You tell me to hold my family close and I’m squeezing the bejeezus out of my 6-year-old and my husband. You tell me Focus on the Family is close and I’m taking those same beloved people and running away. Conservative Christians scare me.
Family Fun Center means blinking lights and rides and tickets to buy plastic crap. Family Friendly is a nice way of saying this movie will be trash. We all know that isn’t always true, but the second you see a Hallmark Family Christmas special come on, you know it’s gonna be terrible - and you are making popcorn. Sure, a Family Vacation sounds nice, but a Family Affair sounds like a Lifetime movie with a lot of broken glass for some reason.
Around the holidays, we will watch “Family” movies, and we will take the word to mean People Who Love Each Other Despite Their Differences...but we HAVE families. We COME FROM families. We KNOW THAT ISN’T WHAT THAT MEANS. We have empirical knowledge of screaming about voter disenfranchisement over a ham, vivid memories of our own family horrors, and yet we cannot WAIT for Trisha Yearwood to share her family sweet potato pie recipe on the Food Network because the holidays are about FAMILY. Someone convinced us of that. Us. The people who KNOW better. We’ve grown up in a family. Mine was a fight for survival by sarcasm and never showing the weakness that is emotion. My siblings, who fought with me in the trenches of parental oppression and rules, are now strangers. But I’ll be goddamned if the unrelenting lure of Family with a Capital F doesn’t make me all misty eyed.
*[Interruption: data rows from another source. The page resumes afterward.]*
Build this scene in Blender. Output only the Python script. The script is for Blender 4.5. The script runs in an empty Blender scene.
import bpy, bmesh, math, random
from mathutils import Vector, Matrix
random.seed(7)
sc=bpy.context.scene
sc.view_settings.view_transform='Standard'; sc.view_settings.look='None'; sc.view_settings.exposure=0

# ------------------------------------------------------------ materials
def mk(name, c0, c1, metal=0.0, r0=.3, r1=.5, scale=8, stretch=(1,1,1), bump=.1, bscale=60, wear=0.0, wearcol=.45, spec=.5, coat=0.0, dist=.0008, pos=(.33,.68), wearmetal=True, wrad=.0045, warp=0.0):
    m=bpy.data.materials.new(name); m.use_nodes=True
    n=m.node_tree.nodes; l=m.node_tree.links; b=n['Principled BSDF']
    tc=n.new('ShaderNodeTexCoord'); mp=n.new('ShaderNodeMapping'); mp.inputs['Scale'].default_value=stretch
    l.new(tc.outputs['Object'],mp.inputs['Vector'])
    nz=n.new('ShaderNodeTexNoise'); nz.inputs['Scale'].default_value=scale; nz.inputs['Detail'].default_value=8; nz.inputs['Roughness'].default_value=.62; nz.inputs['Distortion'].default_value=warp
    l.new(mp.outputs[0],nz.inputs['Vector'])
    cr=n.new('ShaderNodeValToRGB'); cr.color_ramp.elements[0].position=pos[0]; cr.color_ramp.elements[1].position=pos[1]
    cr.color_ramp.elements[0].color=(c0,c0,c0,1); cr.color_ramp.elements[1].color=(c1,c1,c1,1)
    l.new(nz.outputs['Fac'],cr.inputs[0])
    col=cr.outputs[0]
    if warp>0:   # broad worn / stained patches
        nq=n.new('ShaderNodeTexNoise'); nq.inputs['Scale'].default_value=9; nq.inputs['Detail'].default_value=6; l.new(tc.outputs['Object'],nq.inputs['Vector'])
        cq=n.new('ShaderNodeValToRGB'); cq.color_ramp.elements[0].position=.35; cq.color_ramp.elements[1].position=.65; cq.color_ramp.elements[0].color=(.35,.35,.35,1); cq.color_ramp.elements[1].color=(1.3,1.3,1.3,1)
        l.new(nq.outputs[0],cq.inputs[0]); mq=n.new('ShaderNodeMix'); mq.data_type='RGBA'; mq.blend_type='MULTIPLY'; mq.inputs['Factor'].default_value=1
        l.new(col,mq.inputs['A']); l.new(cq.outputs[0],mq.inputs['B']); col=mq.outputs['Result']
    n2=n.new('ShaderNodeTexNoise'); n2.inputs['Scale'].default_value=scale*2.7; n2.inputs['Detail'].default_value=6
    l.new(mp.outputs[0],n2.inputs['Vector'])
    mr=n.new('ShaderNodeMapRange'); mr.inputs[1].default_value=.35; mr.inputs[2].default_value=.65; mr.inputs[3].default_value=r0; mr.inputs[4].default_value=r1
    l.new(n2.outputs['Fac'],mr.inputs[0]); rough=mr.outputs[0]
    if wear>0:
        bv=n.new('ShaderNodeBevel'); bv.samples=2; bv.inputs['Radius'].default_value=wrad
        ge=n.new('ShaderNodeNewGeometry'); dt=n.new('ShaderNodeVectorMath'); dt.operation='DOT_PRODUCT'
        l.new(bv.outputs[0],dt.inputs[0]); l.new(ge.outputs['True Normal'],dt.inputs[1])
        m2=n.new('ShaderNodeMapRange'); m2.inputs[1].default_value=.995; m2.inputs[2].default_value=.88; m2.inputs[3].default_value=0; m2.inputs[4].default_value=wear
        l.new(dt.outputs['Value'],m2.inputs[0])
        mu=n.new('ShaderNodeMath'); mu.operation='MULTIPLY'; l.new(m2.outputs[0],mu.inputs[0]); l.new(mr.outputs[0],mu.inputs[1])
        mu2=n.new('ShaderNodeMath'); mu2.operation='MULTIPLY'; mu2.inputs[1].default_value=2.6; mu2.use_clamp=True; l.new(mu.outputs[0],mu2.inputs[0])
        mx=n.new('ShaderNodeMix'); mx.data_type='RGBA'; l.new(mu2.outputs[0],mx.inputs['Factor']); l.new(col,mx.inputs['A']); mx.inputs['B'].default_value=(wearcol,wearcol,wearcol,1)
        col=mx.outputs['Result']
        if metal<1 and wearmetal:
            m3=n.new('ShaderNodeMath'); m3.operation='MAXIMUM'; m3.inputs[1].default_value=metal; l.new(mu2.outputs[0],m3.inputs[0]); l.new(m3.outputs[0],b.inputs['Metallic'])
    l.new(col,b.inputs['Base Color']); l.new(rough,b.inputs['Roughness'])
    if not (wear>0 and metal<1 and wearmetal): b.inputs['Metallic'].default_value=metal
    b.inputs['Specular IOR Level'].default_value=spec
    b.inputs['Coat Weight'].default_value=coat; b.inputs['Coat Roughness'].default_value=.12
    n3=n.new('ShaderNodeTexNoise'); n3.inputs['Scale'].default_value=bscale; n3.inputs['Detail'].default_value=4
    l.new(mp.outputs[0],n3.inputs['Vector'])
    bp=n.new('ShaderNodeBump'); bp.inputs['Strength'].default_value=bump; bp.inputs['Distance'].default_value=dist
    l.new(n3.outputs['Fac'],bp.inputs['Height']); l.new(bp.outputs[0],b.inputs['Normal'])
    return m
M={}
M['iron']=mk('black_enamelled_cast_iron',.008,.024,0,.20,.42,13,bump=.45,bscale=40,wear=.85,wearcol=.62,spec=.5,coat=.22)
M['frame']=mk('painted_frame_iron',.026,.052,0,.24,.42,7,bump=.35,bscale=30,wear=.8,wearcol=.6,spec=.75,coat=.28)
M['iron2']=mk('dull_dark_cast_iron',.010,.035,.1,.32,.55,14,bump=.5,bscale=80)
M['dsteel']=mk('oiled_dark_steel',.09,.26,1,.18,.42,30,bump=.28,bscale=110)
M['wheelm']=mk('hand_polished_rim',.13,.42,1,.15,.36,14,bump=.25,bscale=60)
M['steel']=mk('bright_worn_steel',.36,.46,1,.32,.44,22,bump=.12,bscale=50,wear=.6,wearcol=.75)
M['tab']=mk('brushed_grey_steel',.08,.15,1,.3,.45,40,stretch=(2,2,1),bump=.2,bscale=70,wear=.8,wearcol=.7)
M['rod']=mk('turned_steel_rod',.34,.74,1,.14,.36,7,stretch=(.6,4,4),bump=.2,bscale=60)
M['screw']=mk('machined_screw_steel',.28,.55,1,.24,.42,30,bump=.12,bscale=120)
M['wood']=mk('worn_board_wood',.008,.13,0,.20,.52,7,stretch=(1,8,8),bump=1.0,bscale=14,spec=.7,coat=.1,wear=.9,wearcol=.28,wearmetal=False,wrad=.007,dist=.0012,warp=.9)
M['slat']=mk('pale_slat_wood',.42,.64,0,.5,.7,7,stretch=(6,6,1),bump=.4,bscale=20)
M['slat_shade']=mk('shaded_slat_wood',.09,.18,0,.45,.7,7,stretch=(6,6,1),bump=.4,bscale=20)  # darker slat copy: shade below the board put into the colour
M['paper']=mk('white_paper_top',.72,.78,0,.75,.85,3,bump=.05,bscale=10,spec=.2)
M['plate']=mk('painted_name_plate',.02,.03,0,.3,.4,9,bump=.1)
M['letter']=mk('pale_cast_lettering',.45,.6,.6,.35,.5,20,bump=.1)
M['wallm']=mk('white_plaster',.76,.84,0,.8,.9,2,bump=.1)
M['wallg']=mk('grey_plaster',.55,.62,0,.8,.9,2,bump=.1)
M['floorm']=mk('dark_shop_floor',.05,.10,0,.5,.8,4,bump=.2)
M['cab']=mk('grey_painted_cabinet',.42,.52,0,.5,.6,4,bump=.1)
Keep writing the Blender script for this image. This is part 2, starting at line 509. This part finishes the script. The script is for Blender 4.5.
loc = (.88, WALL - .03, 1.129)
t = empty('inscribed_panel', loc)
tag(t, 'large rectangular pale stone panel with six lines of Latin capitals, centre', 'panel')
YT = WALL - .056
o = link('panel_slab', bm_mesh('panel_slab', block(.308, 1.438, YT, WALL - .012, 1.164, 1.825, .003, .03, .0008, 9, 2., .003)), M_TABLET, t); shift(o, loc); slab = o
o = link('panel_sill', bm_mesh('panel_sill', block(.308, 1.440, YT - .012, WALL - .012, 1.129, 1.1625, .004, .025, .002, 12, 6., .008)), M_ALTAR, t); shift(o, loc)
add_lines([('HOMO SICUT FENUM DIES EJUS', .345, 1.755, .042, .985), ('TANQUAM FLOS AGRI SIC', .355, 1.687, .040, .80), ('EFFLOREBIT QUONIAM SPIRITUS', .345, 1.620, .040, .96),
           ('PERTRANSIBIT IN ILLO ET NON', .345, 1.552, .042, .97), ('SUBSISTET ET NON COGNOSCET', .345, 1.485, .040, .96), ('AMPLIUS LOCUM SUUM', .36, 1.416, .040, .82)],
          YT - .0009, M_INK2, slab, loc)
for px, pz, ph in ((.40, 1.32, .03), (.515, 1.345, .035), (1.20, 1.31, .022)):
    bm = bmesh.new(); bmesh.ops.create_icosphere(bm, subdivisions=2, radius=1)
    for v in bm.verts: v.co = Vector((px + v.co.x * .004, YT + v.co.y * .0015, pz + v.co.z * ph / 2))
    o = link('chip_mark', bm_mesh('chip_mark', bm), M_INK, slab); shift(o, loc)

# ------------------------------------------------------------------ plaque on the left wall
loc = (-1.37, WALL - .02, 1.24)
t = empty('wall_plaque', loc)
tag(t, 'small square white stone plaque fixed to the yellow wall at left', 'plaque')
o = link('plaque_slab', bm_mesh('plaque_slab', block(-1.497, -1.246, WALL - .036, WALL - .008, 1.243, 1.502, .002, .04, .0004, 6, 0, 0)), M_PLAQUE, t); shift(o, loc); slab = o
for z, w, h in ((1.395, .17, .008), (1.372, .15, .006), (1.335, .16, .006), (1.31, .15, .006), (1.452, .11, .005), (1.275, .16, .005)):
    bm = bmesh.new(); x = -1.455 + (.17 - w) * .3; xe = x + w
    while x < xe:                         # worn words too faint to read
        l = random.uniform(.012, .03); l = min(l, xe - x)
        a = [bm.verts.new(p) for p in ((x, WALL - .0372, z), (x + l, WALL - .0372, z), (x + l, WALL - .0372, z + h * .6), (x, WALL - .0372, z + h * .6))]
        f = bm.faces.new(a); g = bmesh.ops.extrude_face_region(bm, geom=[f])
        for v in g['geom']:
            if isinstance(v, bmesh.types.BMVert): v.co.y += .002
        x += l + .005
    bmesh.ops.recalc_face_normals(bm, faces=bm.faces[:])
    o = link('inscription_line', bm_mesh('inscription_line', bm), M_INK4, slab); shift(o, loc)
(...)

I once decorated our temporary apartment for Christmas. My mom made a move to leave her boyfriend, but it was only a move in gesture so she moved a few blocks away. This was a very expensive gesture, and the apartment had all our stuff in boxes, ready to move back whenever she decided it was time. I sat in front of the tv, watching a rerun of Wings - remember that show that was always on and then disappeared into the ether? - where they decorated the airport cause people were stuck and couldn’t get to their families. FAMILIES. WITH A BIG F. THE KIND I HAD HEARD WAS REALLY NICE AND WORTH SAVING. So I threw Christmas decorations all over the boxes and even wrapped some of them like presents (“it’s the kitchen utensils!”) to surprise my family. So they would be just as pleased as the weary travelers on tv. I mean. They liked it ok. But I didn’t SAVE Christmas. No one saves Christmas in family with a small f unless you remembered to also buy batteries. Big F family hugs and cries and makes some pithy reference to a childhood game to remind you that those who saw you in diapers are somehow the ones who know you best. Small f says, “aww,” and then smokes in the house with the windows closed.
The concept of Family, with a capital F, is so powerful, it makes us believe in something bigger than ourselves. Better than our own families. It is a liquor that we guzzle in our eggnog. A siren’s call we crash our Pinterest ships into, wrecking dessert by trying for perfection. We will follow the concept wherever it tells us to go.
I believe in this concept as a parent. My little family is the one I want decorating a tree and singing songs and sharing meals. Someday, this will be too much to ask of my child, who will see these aspirations of Family with a big F as too cumbersome for the reality that is family with a little f. But when you would take them across a desert to safety, when you would do anything to protect them, when you work 5 jobs to feed and clothe them, all for the privilege of snuggling them at night by their request, there is no F big enough to encompass that feeling of family. Except, maybe for the F that starts your greeting to Uncle Mark.